North Devon Housing

COLUMN: Taking on the North Devon housing crisis

David Worden

Many readers will know of the rapid rising costs of properties and rents in the South West, which is causing a housing crisis.

This is such an important issue that it needs members of all political parties to work together to come up with ways to help. If you own your own home, it is sometimes easy to forget the misery that can be caused to a family when their housing is insecure or taken away from them.

North Devon Council often deals with the aftermath of housing issues. When someone has been made homeless or is threatened with homelessness, it is the council that attempts to assist them, either with advice or with assistance to secure alternative accommodation. It also provides temporary accommodation where necessary.

The Government’s latest homelessness statistics make interesting, yet sobering reading. In the nine months up to December last year, NDC dealt with 868 cases of homelessness, 80 of which were as a result of a section 21 notice being served.

These are the so called “no fault” evictions, where an eviction can be prompted simply by a landlord deciding to remove the tenant. The reason for serving these notices are obviously personal to the landlord but many s21 notices were undoubtedly served, so that the property could be either sold or used as short-term holiday lets.

In our coastal and rural areas, the financial gain from a holiday let can be much higher than a permanent letting. However, there is a human cost to that approach. The individuals that are evicted are highly unlikely to be able to find accommodation elsewhere in North Devon, as there is very little on the market and rents have risen so dramatically. There is also a cost to the local community, as too many holiday lets in an area can change the character of a community and cause anti-social behaviour issues.

A check on particular online sites dealing with permanent and holiday lets revealed that in Ilfracombe there was one permanent let being advertised, yet over 300 holiday lets. In Barnstaple, the same exercise showed just three permanent lets and 112 holiday lets and it is a similar picture for most of North Devon.

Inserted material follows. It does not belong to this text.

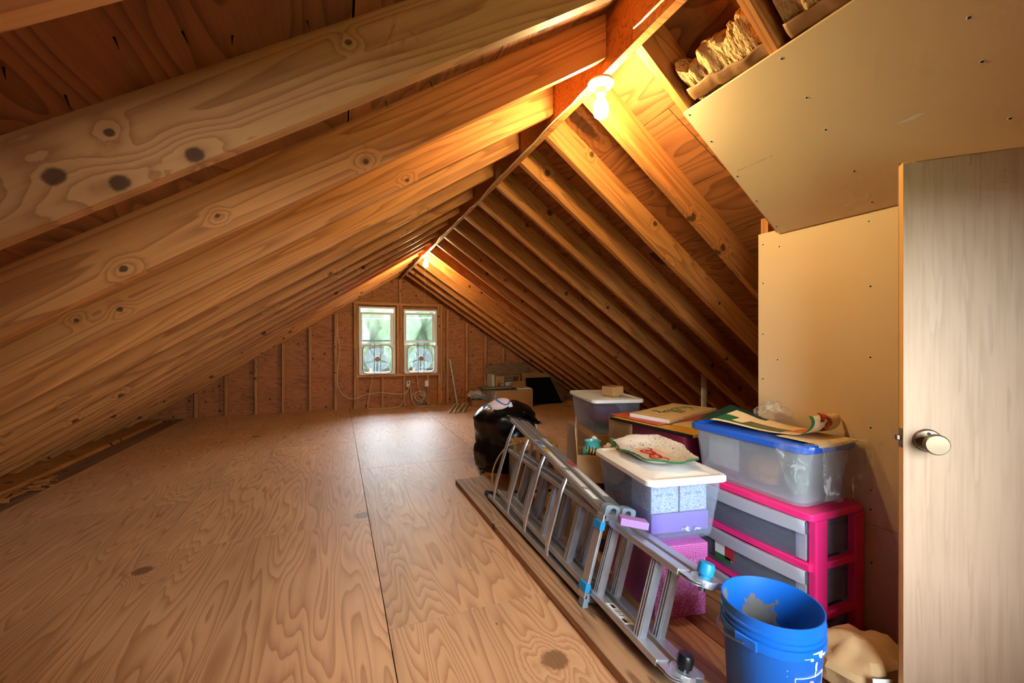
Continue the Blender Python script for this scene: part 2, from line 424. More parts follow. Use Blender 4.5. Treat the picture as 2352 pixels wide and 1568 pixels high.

During approximately the last two years, over 467 residential dwellings in North Devon have moved from the permanent market to either second homes or holiday lets. That is the equivalent of losing a large housing estate.

Tourism is an important part of the economy of North Devon but so is manufacturing, health, education and public services and unfortunately, the impact on the housing market is now being felt in other parts of our economy. Businesses, schools, health services all report difficulties in recruiting staff being caused by the lack of affordable housing.

So what can be done?  I don’t have all of the answers and I certainly don’t want to demonise people that let their properties for holiday lets. What I do know is that the issue needs a co-ordinated effort by government and local authorities to tackle it properly.

There are a whole range of interventions that might help and I listened with interest to the debate in Parliament led by Selaine Saxby MP when she highlighted many of those interventions. They range from removing the current tax advantages that exist for holiday lets, through to re-purposing upper floors above shops and increasing the supply of affordable dwellings. What is clear is that the solution is not just to build more homes because many local people cannot afford them.

NDC has recently encouraged landlords to contact the council, so that it can assist them with letting their properties on a permanent basis. I repeat that call and would urge existing landlords and people considering becoming landlords to come forward and help. I would also urge any owners of short-term holiday let properties to consider letting their property permanently in order to assist with the current situation and to help make communities more sustainable.